Haydn’s sonata output is quite complex enough without listeners needing
to wade through the way the works are presented here. In the
now-usually-accepted numbering, there are 62 sonatas, but only 53 can be
performed, because Nos. 17, 18, and 21-27 are lost. Several others are of
doubtful authorship – a common problem with Haydn, who was so famous in his
lifetime that works not by him were often attributed to him for purposes of
cachet and better sales. Furthermore, Haydn’s sonatas sometimes appear in
groups, sometimes not. They are sometimes clearly written for amateurs,
sometimes not. They are sometimes essentially divertimenti (some are even
labeled as such), sometimes considerably more serious. They are sometimes quite
short, sometimes much more extended. In other words, the sonatas – like Haydn’s
symphonies – are testimony to a brilliant musical mind, always in search of
novelty and at the same time always aware of the audiences for which he wrote
(Haydn, who had something of a head for business as well as music, actually
withheld some of these sonatas from publication because he thought they would
reach out to too small a set of performers to be financially viable).
What we have in this release is neither more nor less than a reissue of
the 11 CDs originally made by Bavouzet during more than a decade – each of them
confusingly mixing works from different time periods, with different difficulty
levels, without any regard whatsoever for chronology or any other form of
connective tissue. The aforementioned very extended booklet, far from helping
guide listeners through the cycle, simply reproduces, word for word, all the
notes from the original releases – which means, for example, that the
introductory overview of Haydn’s sonatas appears again and again, and again and
yet again; so do the same introductory paragraphs to the grouped sonatas
whenever one of those works is on a particular CD. The notes on the music, by
Marc Vignal, often do not discuss the sonatas in the same order in which they
appear on the discs, thus confusing matters further. And the written material
makes no attempt to fit the smattering of non-sonata pieces offered here – a piano
version of the variations from the “Emperor” string quartet, a Fantasia, an Adagio, a Capriccio, and
others – into the sonata sequence, or to explain why these ancillary pieces are
offered in the places in which they appear.

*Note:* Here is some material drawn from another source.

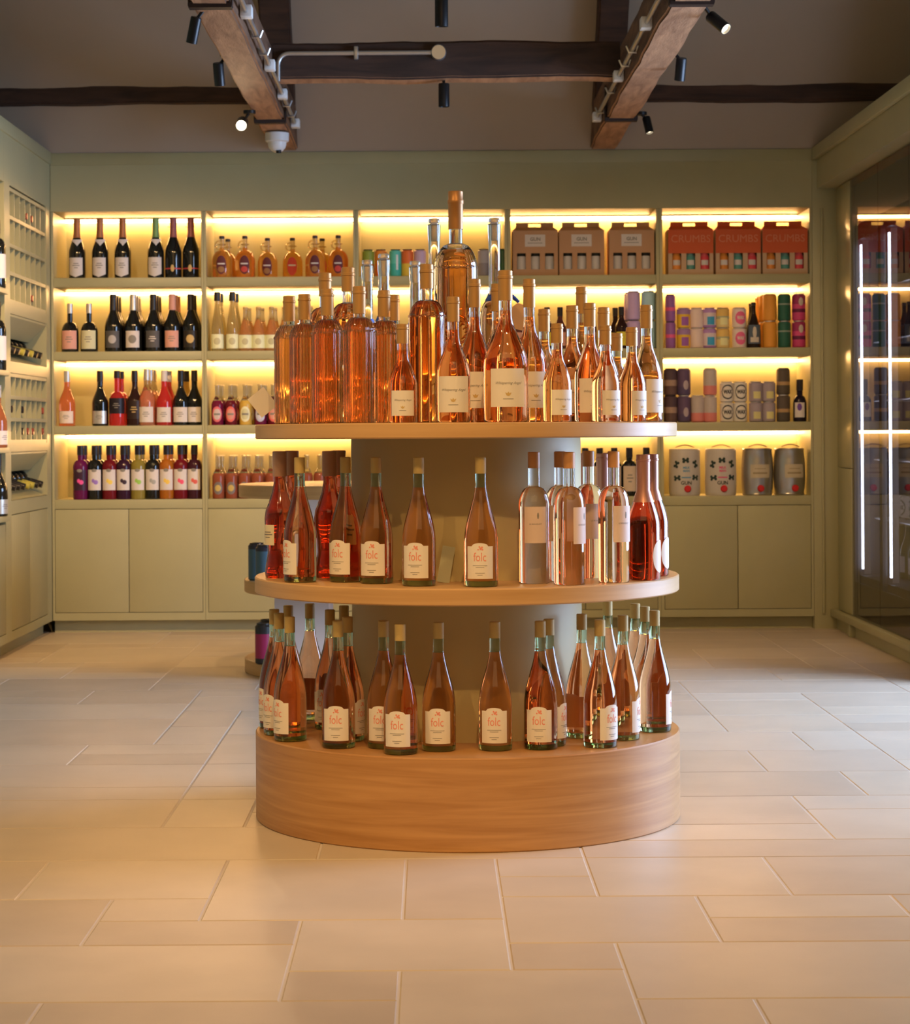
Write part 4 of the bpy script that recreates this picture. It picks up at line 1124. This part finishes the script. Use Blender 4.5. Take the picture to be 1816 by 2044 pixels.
pk2 = lambda: pack('pk2', kraft2, brick, (.026, .103), None, [(C(.62, .22, .04), C(.55, .20, .04)), (C(.08, .26, .22), C(.12, .26, .24)), (C(.62, .06, .08), C(.60, .10, .12))], text='CRUMBS', tcol=M('rust_ink', (0.72, 0.24, 0.12), .6), band=True)
for px, lab in [(1067, 'brown card gift pack of three bottles, left of three'), (1159, 'brown card gift pack of three bottles, middle of three'), (1258, 'brown card gift pack of three bottles, right of three with its handle slot lit')]:
    shelf_put(3, 0, px, pk1(), 'pk1', lab, 'gift_pack', 'gift pack', Y=10.50)
for px, lab in [(1375, 'orange and brown gift pack of three cans, left of three'), (1469, 'orange and brown gift pack of three cans, middle of three'), (1562, 'orange and brown gift pack of three cans, right of three')]:
    shelf_put(4, 0, px, pk2(), 'pk2', lab, 'gift_pack', 'gift pack', Y=10.50)

# ---- row 2, cabinet 1
sq1 = lambda: simple('sq1', 'squat', .236, .0420, .0125, darkglass, silvf, .80, [(.06, .44, .95, lab_pk, 'rect', 0, art_bars)], lip=True)
sq2 = lambda: simple('sq2', 'squat', .236, .0420, .0125, darkglass, silvf, .80, [(.06, .44, .95, lab_y, 'rect', 0, art_bars)], lip=True)
shelf_put(0, 1, 140, sq1(), 'sq1', 'squat dark sparkling wine bottle with salmon label, leftmost on the second shelf', 'sparkling_wine_bottle', 'wine bottle')
shelf_put(0, 1, 178, sq2(), 'sq2', 'squat dark sparkling wine bottle with pale lime label on the second shelf', 'sparkling_wine_bottle', 'wine bottle')
def pv(key, foil, lm, art=None, mm=None, sty='champagne'):
    return lambda: simple(key, sty, .280, .0420, .0150, darkglass, foil, .72, [(.07, .36, .85, lm, 'rect', 0, art or art_bars, mm or [ink])], lip=True)
spec = [(226, 'p1', blackf, lab_g, art_disc, [C(.35, .33, .32)], 'with grey emblem label'), (266, 'p2', silvf, lab_w, art_disc, None, 'with silver foil and cream label'), (306, 'p3', blackf, lab_g, art_bars, [lab_w], 'with grey lettering'),
        (344, 'p4', lab_pk, lab_pk, art_bars, None, 'with pink foil and pink label'), (381, 'p5', blackf, C(.03, .025, .02), art_disc, [gold_ink], 'with a gold emblem')]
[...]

The extreme confusion of the presentation makes it virtually impossible
for listeners to hear the sonatas chronologically or in the groups into which
Haydn often gathered them. The sonatas are, in essence, simply splattered
across the 11 discs, with no rhyme or reason. A major cycle such as this should
have, by implication, some organizing
principle. This one does not.
And yet it is still, within the limitations of presentation and those related to Bavouzet’s use of wholly inappropriate instruments – nine-foot Yamaha concert grand pianos – a wonderful (if confused) musical experience, because Haydn’s piano sonatas do remain far less familiar than those of Mozart and Beethoven and yet are entirely worthy of receiving equal (or at least near-equal) attention. Bavouzet is at his very best in some of the darker sonatas (No. 33 in C minor, No. 49 in C-sharp minor, No. 53 in E minor, and others), but he also brings considerable jauntiness and delicacy (at least within the sonority of a modern grand piano) to some of the light two-movement works (No. 9 in D, No. 20 in B-flat, No. 40 in E-flat, etc.). One sequence (on the fifth disc) gives a tantalizing hint of what could have happened if this release had been much more carefully planned and executed: three brief sonatas written at the same time, for the same dedicatee – Nos. 54 in G, 55 in B-flat, and 56 in D – are played one after the other; and sure enough, hearing the similarities and differences among these pieces results in a whole new level of insight into how Haydn thought about and used the piano and how he fulfilled commissions or simply created gifts for noble patrons. That sort of discovery is very much available through consideration of the entirety of Haydn’s piano-sonata music – but unfortunately is not on offer here. Played by Bavouzet with skill and structural understanding, if not really in accord with historic performance practices, these recordings of the sonatas reach out again and again to make the case for Haydn as a vastly underrated composer in this form. There is nothing else quite like this collection currently available, and for that reason alone it can be highly recommended. In many ways the release is wonderful, but Chandos could have made it great, and chose not to.